Soler and Heeler of Paragraphs

J. F. ARCHIBALD was a legend while he lived. He had spent years in retirement before he returned again to weekly journalism. But his name, of course, will ever be linked with the “Bulletin,” his brilliant editorship of which journal is historic in Australian letters.

The bush balladists, short story writers, and the fierce nationalism of the nineties onward were nurtured in the “Bulletin” of his day. The black-and-white school of artists he brought into being, Lindsay notably, following on the imported Phil May and Livingstone Hopkins—were world famous. Archibald was a grand companion, a conversationalist of sparkling wit and an overbrimming source of information of Bohemian Sydney of his time.

The Archibald Memorial in Hyde Park and the Archibald prize for portraiture perpetuate his name, but few Sydneyites could today recall J. F. Archibald himself.

Fewer still would know how gifted he was as a cook. He started on his Thursday luncheon – his guest day – on the Monday. His talent was with the casserole. The chicken would simmer in lettuce and butter and the ritual of add-ing herbs and wine and imprisoning juices was an office he reverently performed.

After a noble sherry we began the luncheon at 1:30. Food and wines and talk carried us on to coffee and a Napoleon brandy at or around 5.

You get what you give, he would say. Print pearls and they’ll shower you with jewels. Print tripe and you’ll get an avalanche of it!

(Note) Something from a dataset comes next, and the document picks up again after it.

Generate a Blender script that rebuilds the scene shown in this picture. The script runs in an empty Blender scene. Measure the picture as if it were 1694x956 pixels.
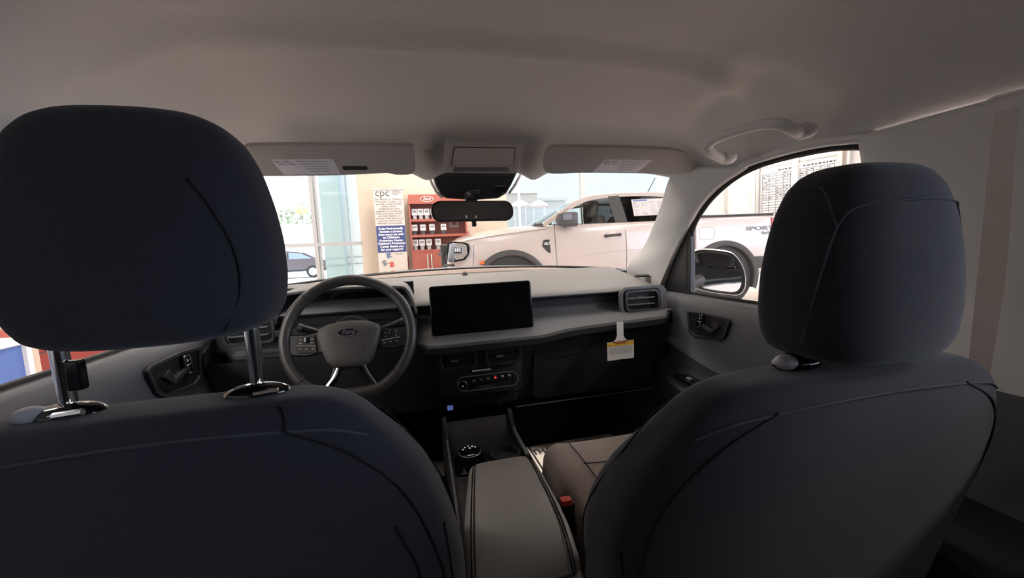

ARCHIBALD was a sublime sub-editor. He described himself as a “soler and heeler of paragraphs.” When he found a gleam of intelligence he would set it in a shining paragraph. He exalted the anecdote and the ballad. A piece of verse he would pounce on, hide it away and polish it clandestinely for weeks. This he did with fragments Henry Lawson turned in.

Give me something a commercial traveller in a red cummerbund can recite at smoke nights, he would say.

For many years Archibald had a week-end cottage at Cronulla. There among his pots and pans he would entertain. Poets and artists, who as freelances ate for the most part at counter lunches, were regaled by Archie with turkey and champagne.  “I’d give them corn beef, potatoes and beer,” Archie told, adding with a chuckle, “A change of diet is good for everyone.”

The “J. F.” baptismal names of Archibald became Jules Francois with him in later life when he became an enthusiast in everything French. He was an anti-cleric, a republican, a devotee of French art and literature—all while still editing the “Bulletin.”

He had lived a bachelor. Sydney was his one love—the Sydney he made for himself, a city of writers and artists whose affection was warmly his.

He chose a French sculptor to design his memorial and Australian artists to record in portraiture the distinguished in art and letters for it was his idea that such should be the subjects of the Archibald Prize.

Sunday Herald (Sydney, NSW : 1949 – 1953), Sunday 23 November 1952, page 12

Norman Lindsay, in his book Bohemians of the Bulletin, said,

The Bulletin initiated an amazed discovery that Australia was ‘home’, and that was the anvil on which Archibald hammered out the rough substance of the national ego.

After suffering a nervous breakdown in 1907, Archibald gave up control of The Bulletin and, under a string of new editors, the paper became increasingly conservative.